Claire Sampson, production director on the Millennium Dome, is a cool operator. Which is just as well, as she's co-ordinating the backstage elements for the whole shebang …
In her Paul Smith tailored suit and kitten-heeled boots, Claire Sampson doesn't look as though she works on a building site. In fact, with her graceful posture and slight frame, she looks more like a dancer – which, it turns out, she used to be. These days, however, she no longer takes to the stage. Instead she's managing her own theatre: the interior of the Millennium Dome; and working on one of the busiest building sites in the UK.

Sampson is director of production at the dome, reporting to New Millennium Experience Company chief Jennie Page, with whom she worked at the Millennium Commission before they were both asked to take on the dome in July 1995.

A job description from hell

It is Sampson's job to make sure that the press does not have a field day – which it will if all 14 zones are not ready for the big day. With a team of 250 people to co-ordinate, she has to ensure that everything going into the interior fits together, on time and in the right place.

This means not only dealing with the contractors working on the 14 controversial zones, and their sometimes temperamental designers, but also recruiting and supervising all the technicians and performers who will stage the aerial display on new year's eve, organising the lighting, the smaller exhibitions, health and safety, wheelchair access … the list goes on and on.

"Basically, I'm in charge of anything that's not 'front of house'; everything except catering and retail," says Sampson. "In organisational terms, I think of it as a theatre." She seems unfazed by the scale of the project – blasé even; and if she is at all concerned, then she is hiding it well. "I'm used to doing large projects with a lot of different elements," she says.

And she is not kidding. For the past four years, Sampson has been responsible for co-ordinating the Virgin 96, 97, 98 and 99 weekend-long rock festivals held in Chelmsford, which have seen crowds of 70 000, events that she describes as "mini-versions of what we're doing here".

Sampson describes her background as "theatre and live events". Born in England 35 years ago but educated in her teens in a US high school, Sampson went on to study English literature and theatre at Warwick University. A back injury forced her to give up a potential dancing career and take a backstage role in theatre production. But it is not something she regrets. Far from it: Sampson has what she calls a "can-do" attitude, which she attributes in part to her American education.

The approach certainly seems to be helping her keep her cool at the dome. Does she keep endless lists or use a high-tech hand-held organiser? The answer is no: "A lot of it is in your head. I spend a lot of my time talking to people, and we have regular progress meetings," she says.

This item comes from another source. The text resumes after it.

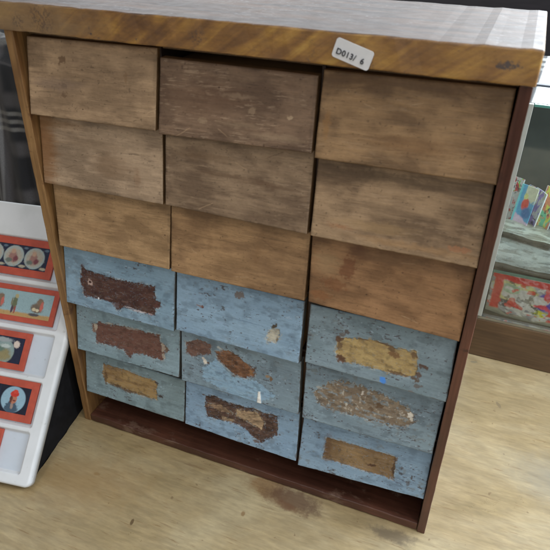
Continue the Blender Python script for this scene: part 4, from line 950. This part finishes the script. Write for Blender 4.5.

These take place weekly and in whatever zone she's focusing on at the time. She gathers all the relevant people, including contractors and designers, and they thrash out problems standing up. She believes in involving the contractors at these meetings because she recognises that they often have practical suggestions that the designers need to hear.

Some exhibits proved more troublesome than others. The body in the Body Zone, designed by architect Nigel Coates, has given them some headaches. "The poor construction team were almost crying. It was a case of 'Oh my God, how are we going to build that?'," she jokes.

The structure has now taken shape, and a team of Australian workers is spraying its chicken wire-like frame with concrete. An escalator is already present, poking out from one of the body's legs. Zaha Hadid's Mind Zone also comes in the problem category, according to Sampson, but she refuses to elaborate.

Life outside the comfort zone

On the recent controversy over whether designs have been scaled down to save time and money, Sampson is defiant. "We've never been in a position where we couldn't do something on an exhibit because of finance," she says. She points out that the target for funding from sponsors has been exceeded: the NMEC has garnered £157m so far.

She is equally dismissive of criticism that sponsors are getting too much exposure for their contributions; the unsubtle naming of the BAA-sponsored "Intergalatwick" airport in the Home Planet Zone, for example. But this is not over-the-top corporate branding, she insists. "The sponsors will not thank us if we put their brand everywhere and the public don't particularly like it," she says.

With the public due to enter the dome on the opening night in less than 100 days, Sampson is working 12-hour-plus days, six or seven days a week. She does show the odd sign of strain. "It is all too easy to get overwhelmed by the scale of things," she finally admits. "Everybody is working well outside their comfort zone." After this high-pressure build-up, longer than anything she's experienced in the theatre world, you might think Sampson would be taking a well-earned rest after the show opens. Not so. She is contracted to work throughout 2000, during which the NMEC will stage a continual round of events and exhibitions.

"People will still keep running prams into bits of set," she says philosophically. It seems the project is so "all-consuming" that she hasn't had time to think about what she might do when it is all over. But with this high-profile job on her CV, you can't imagine her staying out of the limelight for long.

Personal effects

Where is home for you? I live about a mile from here. I can’t bear to waste time travelling to work. Who’s in your family? My mother, who lives in the USA, and two sisters. What are you reading? I haven’t got the time to read at the moment. What car do you drive? A Mazda MX5 convertible. What music are you into? Massive Attack.